Christopher Nolan Blew Up a Real 747 Plane For His New Movie 'Tenet' Because It Was 'More Efficient' Than CGI
Christopher Nolan's 'Tenet' is set to become the first summer blockbuster released during this bizarro world 2020. I've watched the trailer dozens of times and genuinely have no clue what's going on. We're doing some sort of time travel it looks like trying to stop a major event from happening. Who the fuck knows, but I'm in though. I'll watch anything Nolan has his name attached to. The guy doesn't miss. He's calling this one his most ambitious movie yet? Say no more, I'm watching. I've read a rumor that the plot is about going back in time to stop 9/11. That would be wild, but again it's just a rumor.
There's a clip that recently surfaced where a 747 plane is seen crashing into a hanger and exploding.
You would think that is all CGI and nothing else. Nope, turns out Nolan crunched the numbers and saw it'd be cheaper to go to the plane store, buy a real life 747, and crash that baby into the hanger for the movie. Either that or he lied to the budget people and went ahead because it was fucking awesome to do it live.
Despite the risky timing, Nolan is currently promoting the movie by revealing that a major stunt involving the destruction of a 747 in an airport hanger was done with practical effects rather than CGI. In other words, he really destroyed a plane.
“We started to run the numbers… It became apparent that it would actually be moe efficient to buy a real plane of the real size, and perform this sequence for real in camera, rather than build miniatures or go the CG route,” he said. -Source
THAT IS AWESOME. The balls you've got to have to use a real plane for a crazy scene like that where you pretty much have one shot to nail it or you cost production millions. That's an adrenaline rush if I've ever heard of one. Everyone on set had to be on pins and needles that day. You DO NOT want to be the guy that fucks up destroying a multi million dollar plane that I can tell you.
I love how Nolan describes buying the plane like he's late night shopping on Amazon. Classic impulse buy. We've all been there.

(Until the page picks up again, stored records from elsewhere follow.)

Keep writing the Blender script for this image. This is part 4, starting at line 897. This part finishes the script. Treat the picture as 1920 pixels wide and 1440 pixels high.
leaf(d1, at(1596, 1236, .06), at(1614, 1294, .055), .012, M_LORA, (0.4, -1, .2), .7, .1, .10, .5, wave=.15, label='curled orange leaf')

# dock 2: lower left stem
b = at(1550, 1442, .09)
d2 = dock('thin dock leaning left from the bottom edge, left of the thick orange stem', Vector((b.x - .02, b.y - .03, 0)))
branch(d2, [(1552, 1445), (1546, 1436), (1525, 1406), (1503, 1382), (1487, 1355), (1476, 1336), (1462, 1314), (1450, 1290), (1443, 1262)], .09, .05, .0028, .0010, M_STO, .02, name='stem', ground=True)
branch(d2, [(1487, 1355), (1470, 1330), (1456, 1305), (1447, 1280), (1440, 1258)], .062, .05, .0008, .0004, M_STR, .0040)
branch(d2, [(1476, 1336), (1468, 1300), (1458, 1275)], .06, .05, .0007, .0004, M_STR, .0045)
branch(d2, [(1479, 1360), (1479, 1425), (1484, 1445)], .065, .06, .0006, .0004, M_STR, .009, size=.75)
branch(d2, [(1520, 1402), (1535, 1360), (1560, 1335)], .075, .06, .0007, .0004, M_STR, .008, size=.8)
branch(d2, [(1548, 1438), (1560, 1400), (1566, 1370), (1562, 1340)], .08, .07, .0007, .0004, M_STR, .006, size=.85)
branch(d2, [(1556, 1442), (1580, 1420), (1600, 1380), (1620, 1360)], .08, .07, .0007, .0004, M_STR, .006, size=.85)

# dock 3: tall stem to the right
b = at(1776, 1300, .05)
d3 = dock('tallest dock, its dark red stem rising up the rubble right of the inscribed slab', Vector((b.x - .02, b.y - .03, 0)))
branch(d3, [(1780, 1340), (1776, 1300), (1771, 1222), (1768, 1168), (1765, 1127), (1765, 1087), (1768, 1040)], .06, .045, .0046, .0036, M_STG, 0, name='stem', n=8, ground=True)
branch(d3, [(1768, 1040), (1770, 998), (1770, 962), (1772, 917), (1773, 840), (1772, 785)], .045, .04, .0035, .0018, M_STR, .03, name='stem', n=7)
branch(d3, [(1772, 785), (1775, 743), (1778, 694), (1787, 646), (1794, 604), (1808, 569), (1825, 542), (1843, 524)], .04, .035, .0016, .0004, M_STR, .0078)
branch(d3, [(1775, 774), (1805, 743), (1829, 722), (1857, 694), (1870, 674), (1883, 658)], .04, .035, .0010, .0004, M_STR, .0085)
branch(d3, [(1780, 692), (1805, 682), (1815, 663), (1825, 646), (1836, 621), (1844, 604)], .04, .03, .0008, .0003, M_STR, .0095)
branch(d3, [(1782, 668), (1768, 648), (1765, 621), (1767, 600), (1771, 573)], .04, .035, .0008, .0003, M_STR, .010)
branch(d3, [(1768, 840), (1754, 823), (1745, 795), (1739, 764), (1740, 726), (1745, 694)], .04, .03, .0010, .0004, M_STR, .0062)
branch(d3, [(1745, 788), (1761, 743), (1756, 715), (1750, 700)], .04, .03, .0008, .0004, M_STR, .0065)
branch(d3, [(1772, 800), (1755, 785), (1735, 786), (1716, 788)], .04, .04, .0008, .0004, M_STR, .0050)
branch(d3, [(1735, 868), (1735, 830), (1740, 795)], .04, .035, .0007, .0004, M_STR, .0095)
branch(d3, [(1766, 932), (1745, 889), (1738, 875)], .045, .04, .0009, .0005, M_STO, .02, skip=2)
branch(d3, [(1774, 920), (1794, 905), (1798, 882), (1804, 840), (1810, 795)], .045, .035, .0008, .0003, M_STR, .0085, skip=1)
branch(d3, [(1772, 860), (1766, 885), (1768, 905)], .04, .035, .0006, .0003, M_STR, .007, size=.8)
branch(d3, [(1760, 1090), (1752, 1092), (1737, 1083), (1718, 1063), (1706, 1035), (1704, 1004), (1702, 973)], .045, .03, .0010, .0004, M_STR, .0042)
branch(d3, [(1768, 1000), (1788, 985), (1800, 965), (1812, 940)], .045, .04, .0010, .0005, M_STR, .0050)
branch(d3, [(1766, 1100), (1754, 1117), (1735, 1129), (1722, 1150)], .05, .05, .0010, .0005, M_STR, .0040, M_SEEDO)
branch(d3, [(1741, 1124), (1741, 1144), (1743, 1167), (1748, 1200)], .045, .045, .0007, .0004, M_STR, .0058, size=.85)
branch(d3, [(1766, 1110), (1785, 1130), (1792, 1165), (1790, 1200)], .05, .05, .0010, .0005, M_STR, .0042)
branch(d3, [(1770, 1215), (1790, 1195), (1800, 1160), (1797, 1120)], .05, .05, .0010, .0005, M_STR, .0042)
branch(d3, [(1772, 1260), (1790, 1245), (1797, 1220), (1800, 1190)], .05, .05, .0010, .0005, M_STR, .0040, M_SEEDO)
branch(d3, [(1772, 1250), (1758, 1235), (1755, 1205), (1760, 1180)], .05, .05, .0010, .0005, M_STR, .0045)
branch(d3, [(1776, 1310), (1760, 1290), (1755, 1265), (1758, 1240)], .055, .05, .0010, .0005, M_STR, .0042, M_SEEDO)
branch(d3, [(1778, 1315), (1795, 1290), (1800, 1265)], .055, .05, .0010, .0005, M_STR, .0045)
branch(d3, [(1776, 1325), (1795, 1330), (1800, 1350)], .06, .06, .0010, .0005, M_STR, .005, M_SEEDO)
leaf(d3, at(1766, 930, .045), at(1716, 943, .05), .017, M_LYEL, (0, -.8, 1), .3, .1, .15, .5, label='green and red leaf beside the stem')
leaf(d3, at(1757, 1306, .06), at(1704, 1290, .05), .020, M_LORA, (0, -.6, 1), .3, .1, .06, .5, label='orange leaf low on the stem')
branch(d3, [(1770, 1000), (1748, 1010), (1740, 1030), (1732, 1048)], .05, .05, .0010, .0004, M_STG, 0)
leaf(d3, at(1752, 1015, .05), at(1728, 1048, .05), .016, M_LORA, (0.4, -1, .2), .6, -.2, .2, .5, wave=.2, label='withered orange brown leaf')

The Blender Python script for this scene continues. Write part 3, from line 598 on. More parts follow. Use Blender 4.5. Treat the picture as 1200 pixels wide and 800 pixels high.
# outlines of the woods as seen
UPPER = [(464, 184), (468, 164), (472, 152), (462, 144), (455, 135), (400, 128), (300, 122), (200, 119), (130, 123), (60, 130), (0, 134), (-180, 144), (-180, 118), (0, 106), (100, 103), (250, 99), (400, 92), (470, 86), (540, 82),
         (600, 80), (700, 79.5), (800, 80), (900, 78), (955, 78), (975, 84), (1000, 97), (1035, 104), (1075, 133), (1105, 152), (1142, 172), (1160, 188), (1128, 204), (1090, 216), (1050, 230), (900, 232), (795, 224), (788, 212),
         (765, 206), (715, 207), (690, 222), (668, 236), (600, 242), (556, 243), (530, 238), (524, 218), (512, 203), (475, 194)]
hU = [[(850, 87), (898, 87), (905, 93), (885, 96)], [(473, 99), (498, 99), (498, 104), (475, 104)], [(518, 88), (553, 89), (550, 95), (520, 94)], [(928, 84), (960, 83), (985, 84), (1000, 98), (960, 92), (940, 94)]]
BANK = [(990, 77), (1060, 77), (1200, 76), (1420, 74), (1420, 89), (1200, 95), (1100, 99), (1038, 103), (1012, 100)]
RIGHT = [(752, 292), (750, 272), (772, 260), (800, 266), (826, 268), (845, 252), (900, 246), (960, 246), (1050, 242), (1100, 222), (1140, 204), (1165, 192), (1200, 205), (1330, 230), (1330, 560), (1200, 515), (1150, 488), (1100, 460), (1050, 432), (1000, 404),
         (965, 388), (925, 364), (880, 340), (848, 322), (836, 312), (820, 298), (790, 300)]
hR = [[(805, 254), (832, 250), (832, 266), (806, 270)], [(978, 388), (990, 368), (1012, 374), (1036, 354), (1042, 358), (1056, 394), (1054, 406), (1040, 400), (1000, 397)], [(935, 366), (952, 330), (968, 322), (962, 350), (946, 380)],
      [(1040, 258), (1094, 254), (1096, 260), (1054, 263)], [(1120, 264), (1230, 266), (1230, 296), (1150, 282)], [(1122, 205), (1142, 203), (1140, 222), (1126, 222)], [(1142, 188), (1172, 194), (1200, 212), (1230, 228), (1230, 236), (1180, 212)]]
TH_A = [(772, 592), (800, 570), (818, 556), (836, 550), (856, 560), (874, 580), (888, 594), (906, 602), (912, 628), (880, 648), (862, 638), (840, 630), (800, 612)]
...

“It’s a strange thing to talk about – a kind of impulse buying, I suppose,” adds Nolan. “But we kind of did, and it worked very well, with Scott Fisher, our special-effects supervisor, and Nathan Crowley, the production designer, figuring out how to pull off this big sequence in camera. It was a very exciting thing to be a part of.”
He's opted for real things over CGI before. For Interstellar he planted 500 acres of corn because he didn't want to CGI a farm into the movie. What a preposterous move.
After the movie he sold all of the corn and made a profit. Legend.
July 17th. Tenet. Don't know what's going to happen at all, but I can't wait.